→ **TASK TO CARRY OUT**: Quote every line from the top of the listing down to and including the line that contains "R = math.radians".

→ **DATA**:

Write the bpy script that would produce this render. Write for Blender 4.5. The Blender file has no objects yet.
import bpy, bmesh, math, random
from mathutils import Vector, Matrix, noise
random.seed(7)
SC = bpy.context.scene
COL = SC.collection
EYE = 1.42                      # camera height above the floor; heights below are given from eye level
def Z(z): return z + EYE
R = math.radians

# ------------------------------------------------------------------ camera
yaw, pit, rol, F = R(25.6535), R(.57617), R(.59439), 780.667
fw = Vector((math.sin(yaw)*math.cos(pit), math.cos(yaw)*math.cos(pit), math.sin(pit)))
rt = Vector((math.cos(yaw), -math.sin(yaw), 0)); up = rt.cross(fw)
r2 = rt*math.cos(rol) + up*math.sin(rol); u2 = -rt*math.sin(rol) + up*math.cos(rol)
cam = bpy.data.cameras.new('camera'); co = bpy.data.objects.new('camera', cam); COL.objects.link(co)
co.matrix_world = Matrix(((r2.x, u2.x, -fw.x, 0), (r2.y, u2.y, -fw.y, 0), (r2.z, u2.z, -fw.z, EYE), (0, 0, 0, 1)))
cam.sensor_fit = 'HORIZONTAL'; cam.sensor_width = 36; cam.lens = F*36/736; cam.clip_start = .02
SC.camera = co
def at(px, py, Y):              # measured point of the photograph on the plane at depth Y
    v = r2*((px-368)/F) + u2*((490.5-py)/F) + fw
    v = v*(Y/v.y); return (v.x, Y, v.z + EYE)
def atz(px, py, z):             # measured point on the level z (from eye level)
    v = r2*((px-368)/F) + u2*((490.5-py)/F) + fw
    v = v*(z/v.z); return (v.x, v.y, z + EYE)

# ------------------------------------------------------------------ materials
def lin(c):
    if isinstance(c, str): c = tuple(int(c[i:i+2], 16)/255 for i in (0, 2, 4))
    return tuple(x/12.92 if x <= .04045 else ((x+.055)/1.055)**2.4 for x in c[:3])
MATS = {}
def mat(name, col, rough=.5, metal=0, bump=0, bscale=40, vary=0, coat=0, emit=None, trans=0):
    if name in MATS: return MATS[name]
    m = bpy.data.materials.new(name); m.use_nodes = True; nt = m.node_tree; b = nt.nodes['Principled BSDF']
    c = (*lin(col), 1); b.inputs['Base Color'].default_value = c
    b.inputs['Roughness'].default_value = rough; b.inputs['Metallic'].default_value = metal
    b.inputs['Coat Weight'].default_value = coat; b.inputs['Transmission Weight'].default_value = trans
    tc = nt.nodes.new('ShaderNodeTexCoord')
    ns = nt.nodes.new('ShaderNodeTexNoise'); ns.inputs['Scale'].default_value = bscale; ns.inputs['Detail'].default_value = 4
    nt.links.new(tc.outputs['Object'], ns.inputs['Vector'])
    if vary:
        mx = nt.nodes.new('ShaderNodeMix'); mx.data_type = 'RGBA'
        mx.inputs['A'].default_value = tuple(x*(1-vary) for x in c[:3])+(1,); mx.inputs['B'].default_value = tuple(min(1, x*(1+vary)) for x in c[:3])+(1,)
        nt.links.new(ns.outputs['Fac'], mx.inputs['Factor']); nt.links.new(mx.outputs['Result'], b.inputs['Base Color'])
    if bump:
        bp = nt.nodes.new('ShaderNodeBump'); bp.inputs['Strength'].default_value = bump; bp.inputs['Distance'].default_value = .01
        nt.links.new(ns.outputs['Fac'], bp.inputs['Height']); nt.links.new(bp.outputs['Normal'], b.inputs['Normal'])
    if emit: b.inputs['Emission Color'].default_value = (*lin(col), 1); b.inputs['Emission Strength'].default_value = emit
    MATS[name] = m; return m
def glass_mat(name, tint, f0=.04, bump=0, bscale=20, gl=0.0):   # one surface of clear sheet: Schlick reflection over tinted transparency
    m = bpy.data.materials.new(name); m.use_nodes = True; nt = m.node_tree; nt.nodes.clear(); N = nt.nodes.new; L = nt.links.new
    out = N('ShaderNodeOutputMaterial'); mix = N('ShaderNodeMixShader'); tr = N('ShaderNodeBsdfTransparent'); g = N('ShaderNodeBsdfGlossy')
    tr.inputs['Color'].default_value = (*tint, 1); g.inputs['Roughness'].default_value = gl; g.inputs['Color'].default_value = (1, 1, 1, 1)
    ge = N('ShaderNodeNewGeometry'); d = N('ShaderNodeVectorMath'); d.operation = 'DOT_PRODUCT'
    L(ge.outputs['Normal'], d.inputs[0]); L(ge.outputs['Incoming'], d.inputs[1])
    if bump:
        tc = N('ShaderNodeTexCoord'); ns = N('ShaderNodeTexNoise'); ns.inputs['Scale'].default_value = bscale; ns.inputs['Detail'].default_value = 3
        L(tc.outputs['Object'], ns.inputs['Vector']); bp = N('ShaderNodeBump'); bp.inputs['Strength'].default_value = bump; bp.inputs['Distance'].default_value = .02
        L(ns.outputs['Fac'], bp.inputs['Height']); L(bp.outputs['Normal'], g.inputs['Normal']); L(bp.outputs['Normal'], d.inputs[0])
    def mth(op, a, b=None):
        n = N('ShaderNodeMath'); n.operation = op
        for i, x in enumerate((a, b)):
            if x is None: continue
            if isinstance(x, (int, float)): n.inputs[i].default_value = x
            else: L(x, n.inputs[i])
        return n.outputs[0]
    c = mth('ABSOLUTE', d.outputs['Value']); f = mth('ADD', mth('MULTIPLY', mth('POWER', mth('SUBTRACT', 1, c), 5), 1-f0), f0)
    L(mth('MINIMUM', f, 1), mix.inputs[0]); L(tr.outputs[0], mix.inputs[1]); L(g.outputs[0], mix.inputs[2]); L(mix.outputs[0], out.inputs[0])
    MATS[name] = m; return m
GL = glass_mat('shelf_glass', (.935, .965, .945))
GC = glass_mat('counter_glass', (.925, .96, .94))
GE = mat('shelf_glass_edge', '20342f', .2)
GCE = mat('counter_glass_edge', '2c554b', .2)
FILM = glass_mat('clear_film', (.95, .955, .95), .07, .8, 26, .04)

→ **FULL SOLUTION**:
Write the bpy script that would produce this render. Write for Blender 4.5. The Blender file has no objects yet.
import bpy, bmesh, math, random
from mathutils import Vector, Matrix, noise
random.seed(7)
SC = bpy.context.scene
COL = SC.collection
EYE = 1.42                      # camera height above the floor; heights below are given from eye level
def Z(z): return z + EYE
R = math.radians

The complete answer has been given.